L’Etat peut se révéler prompt à qualifier de «terroristes» les fauteurs de troubles pour les stigmatiser, comme lors des émeutes de l’automne 2005. Même si la surenchère reste circonscrite aux discours, c’est dangereux et réducteur. Ce risque ne peut être minimisé. La tentation peut exister pour le pouvoir, surtout en période de crise, de procéder à ces interprétations abusives. Et les parquets aux ordres du garde des Sceaux peuvent être tentés de relayer ces desiderata. Dans certaines circonstances, le parquet de Paris se saisit de faits en terrorisme qui ne paraissent pas patents. En Corse, le brûlot anonyme contre Bernard Squarcini, directeur central du renseignement intérieur et des tags orduriers contre Nicolas Sarkozy font l’objet de saisines de la section antiterroriste du parquet.

Basculer en terrorisme des dégradations de caténaires avec des fers à béton alors que ni explosif ni arme n’ont été trouvés chez les suspects vous paraît-il exagéré ?

Le mode opératoire comme l’utilisation d’explosifs ne suffit pas à incriminer en terrorisme, pas plus que le simple fait de poser une bombe. Sur la SNCF, je ne peux répondre, s’agissant d’une affaire en cours. Mais je rappelle que le procureur, aussi magistrat soit-il, n’est pas un juge. Et qu’il appartient au juge d’instruction seul d’examiner les charges et de dire si oui ou non des actes de sabotage s’inscrivent ou non de façon globale dans des visées à caractère terroriste. Le fait d’emmerder le monde et d’occasionner un préjudice financier n’est pas suffisant pour caractériser une démarche terroriste. Dans tous les cas, il revient au juge et à lui seul de déterminer, à travers les écrits retrouvés en possession des mis en examen, si tel ou tel groupe entend déstabiliser l’Etat, c’est-à- dire imposer ses vues par la violence. Sinon, le juge antiterroriste peut changer son fusil d’épaule, se déclarer incompétent, au profit d’un juge de droit commun. Je m’étais ainsi déclaré incompétent au bout d’un mois pour le jet d’un engin explosif par des mineurs dans la gendarmerie de Luri, en Haute-Corse, l’été 2003, alors que le ministre de l’Intérieur Sarkozy évoquait des actes de terrorisme. Il revient également aux juges antiterroristes de dire si le jeune employé du tri postal qui a fait sauter des radars en région parisienne pour le compte de la Fraction nationaliste armée révolutionnaire (Fnar), dont il était apparemment l’unique membre, visait à déstabiliser le pays ou juste à protester contre le permis à points. Les agissements de cet individu ont certes conduit des automobilistes à accélérer devant les radars de peur qu’ils n’explosent. Je sais que cela trouble gravement l’ordre public mais quand même…

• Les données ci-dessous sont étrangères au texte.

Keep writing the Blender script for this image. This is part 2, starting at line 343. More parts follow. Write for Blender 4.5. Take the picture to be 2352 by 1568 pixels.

La frontière entre contestation sociale et acte de terrorisme paraît bien mince.

C’est toute la difficulté. Il n’y a pas de mur de Berlin entre des affaires de violence de grande ampleur de droit commun et de violence collective de nature terroriste. Le juge doit faire une interprétation réfléchie et dépassionnée de la loi, le plus loin possible du champ politique.

Michèle Alliot-Marie avait déjà désigné l’ultra-gauche comme l’ennemi intérieur, n’est-ce pas une pression sur les magistrats ?

Tous les ministres de l’Intérieur ont tendance à faire de la prospective criminelle. Mais les juges doivent se tenir à l’écart de ces discours politiques qui peuvent parfois être considérés comme une forme indirecte de manipulation, en tout cas de pression. Et ce, qu’ils soient ultrasécuritaires ou au contraire empreint d’angélisme et de rousseauisme.